E chi meglio dell’ex premier britannico Boris Johnson, già alleato chiave del presidente Trump nell’ultimo biennio, per ricordare al Gop il loro ruolo storico? Non però a Washington, dove non solo c’è una maggioranza liberal schiacciante nell’elettorato, ma si rischia di fare il solito giro nei circoli che contano a livello mediatico, ma non influenzano il cuore pulsante dell’America profonda. Quindi il Center for European Policy Analysis (Cepa), un think tank della Capitale che sostiene l’Ucraina, ha deciso di mandare Johnson in Texas per riaccendere la fiamma del vecchio repubblicanesimo. Il “Lone Star State”, stato di residenza della famiglia Bush, è lo stato che deciderà il destino delle prossime presidenziali, rappresentando il cuore della tradizione conservatrice americana. La missione di Johnson si è svolta tra Dallas, una delle capitali economiche dello Stato e Austin, dove ha sede la capitale statale e dove Johnson ha avuto un incontro con il governatore Greg Abbott, ufficialmente per espandere i legami commerciali tra Texas e Regno Unito.

Com'è andato il meeting conservatore a Dallas

L’incontro di Dallas però ha avuto delle caratteristiche significative: intanto per questo intervento Boris Johnson non ha chiesto alcun compenso. Una rinuncia importante, dato che solo in questi primi cinque mesi l’ex premier inglese ha raccolto circa 5 milioni di dollari tramite inviti a conferenze.

Cos’ha detto però Johnson a una platea di deputati conservatori, intellettuali e imprenditori texani? Semplice: il sostegno all’Ucraina rappresenta un investimento sicuro. I 50 miliardi stanziati dall’amministrazione dell’odiato Joe Biden. “Sono una piccola spesa per un grande ampliamento della sicurezza globale” a favore degli Usa. Per quanto riguarda l’argomento principale dei fautori della cessazione dell’invio di armi, non è vero che il conflitto non c’entra niente con la Cina, su cui gli Stati Uniti dovrebbero concentrarsi. Anzi “una vittoria di Putin avrebbe ramificazioni terribili anche per l’area del Mar della Cina meridionale”, ha rimarcato Johnson. Il quale ha aggiunto: “Dal punto di vista di Pechino, ci stanno osservando e hanno capito che un loro avventurismo nei confronti di Taiwan comporterebbe seri rischi”.

Boris Johnson in Texas
L'ex premier britannico Boris Johnson a colloquio col governatore del Texas Greg Abbott.

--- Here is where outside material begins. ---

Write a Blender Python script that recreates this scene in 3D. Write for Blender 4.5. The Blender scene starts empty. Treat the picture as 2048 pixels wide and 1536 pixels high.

La promessa di Boris Johnson

Johnson ha tranquillizzato la platea anche sulle tempistiche del sostegno militare americano: non sarà infinito, anche perché ci sono ottime prospettive su una controffensiva estiva dell’esercito ucraino. L’ex primo ministro ha anche detto che si deve mettere in conto “un completo collasso militare della Russia”.

C’è un però: quanto effetto possono aver avuto le parole di Johnson, uno dei principali fautori della Brexit e noto per essere stato uno dei leader della cosiddetta “onda populista” del conservatorismo globale?

Difficile quantificarlo. Possiamo però prendere in esame le parole di Donald Trump, recentemente intervistato da Nigel Farage sulla testata televisiva Gb News: l’ex premier, secondo l’ex presidente, sarebbe diventato “un po’ troppo liberal”.

Bisogna vedere quindi se Johnson ha smosso le coscienze oppure se anche lui, come Mitch McConnell, è considerato “un alleato occulto” degli odiati democratici.